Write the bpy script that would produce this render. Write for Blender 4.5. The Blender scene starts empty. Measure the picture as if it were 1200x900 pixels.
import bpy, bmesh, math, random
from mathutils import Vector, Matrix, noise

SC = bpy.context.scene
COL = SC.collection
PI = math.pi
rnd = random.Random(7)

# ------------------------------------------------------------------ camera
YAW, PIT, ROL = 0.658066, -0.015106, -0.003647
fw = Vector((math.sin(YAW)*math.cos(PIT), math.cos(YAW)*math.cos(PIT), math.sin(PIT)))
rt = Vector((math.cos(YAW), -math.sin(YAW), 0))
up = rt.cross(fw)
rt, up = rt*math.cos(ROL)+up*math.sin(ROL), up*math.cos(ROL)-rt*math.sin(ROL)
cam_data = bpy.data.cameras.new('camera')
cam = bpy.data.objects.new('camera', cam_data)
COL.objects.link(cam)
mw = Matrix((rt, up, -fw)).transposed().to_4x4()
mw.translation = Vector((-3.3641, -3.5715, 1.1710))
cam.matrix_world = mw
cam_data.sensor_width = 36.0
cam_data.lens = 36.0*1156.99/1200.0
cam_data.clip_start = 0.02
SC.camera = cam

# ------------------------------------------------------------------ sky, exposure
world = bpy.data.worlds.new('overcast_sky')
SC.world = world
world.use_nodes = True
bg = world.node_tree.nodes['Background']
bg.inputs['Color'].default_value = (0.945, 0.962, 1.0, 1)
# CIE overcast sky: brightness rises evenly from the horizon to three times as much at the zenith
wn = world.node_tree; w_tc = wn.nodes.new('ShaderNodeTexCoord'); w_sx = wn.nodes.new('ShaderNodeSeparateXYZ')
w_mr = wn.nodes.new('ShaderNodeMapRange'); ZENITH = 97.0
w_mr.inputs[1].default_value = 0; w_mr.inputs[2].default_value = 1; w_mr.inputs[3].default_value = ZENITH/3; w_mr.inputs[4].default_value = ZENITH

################

- _Problem to solve_
Give the lines again, exactly as they stand, from the beginning of the data through the line with "SC.camera = cam".

- _Solution below_
Write the bpy script that would produce this render. Write for Blender 4.5. The Blender scene starts empty. Measure the picture as if it were 1200x900 pixels.
import bpy, bmesh, math, random
from mathutils import Vector, Matrix, noise

SC = bpy.context.scene
COL = SC.collection
PI = math.pi
rnd = random.Random(7)

# ------------------------------------------------------------------ camera
YAW, PIT, ROL = 0.658066, -0.015106, -0.003647
fw = Vector((math.sin(YAW)*math.cos(PIT), math.cos(YAW)*math.cos(PIT), math.sin(PIT)))
rt = Vector((math.cos(YAW), -math.sin(YAW), 0))
up = rt.cross(fw)
rt, up = rt*math.cos(ROL)+up*math.sin(ROL), up*math.cos(ROL)-rt*math.sin(ROL)
cam_data = bpy.data.cameras.new('camera')
cam = bpy.data.objects.new('camera', cam_data)
COL.objects.link(cam)
mw = Matrix((rt, up, -fw)).transposed().to_4x4()
mw.translation = Vector((-3.3641, -3.5715, 1.1710))
cam.matrix_world = mw
cam_data.sensor_width = 36.0
cam_data.lens = 36.0*1156.99/1200.0
cam_data.clip_start = 0.02
SC.camera = cam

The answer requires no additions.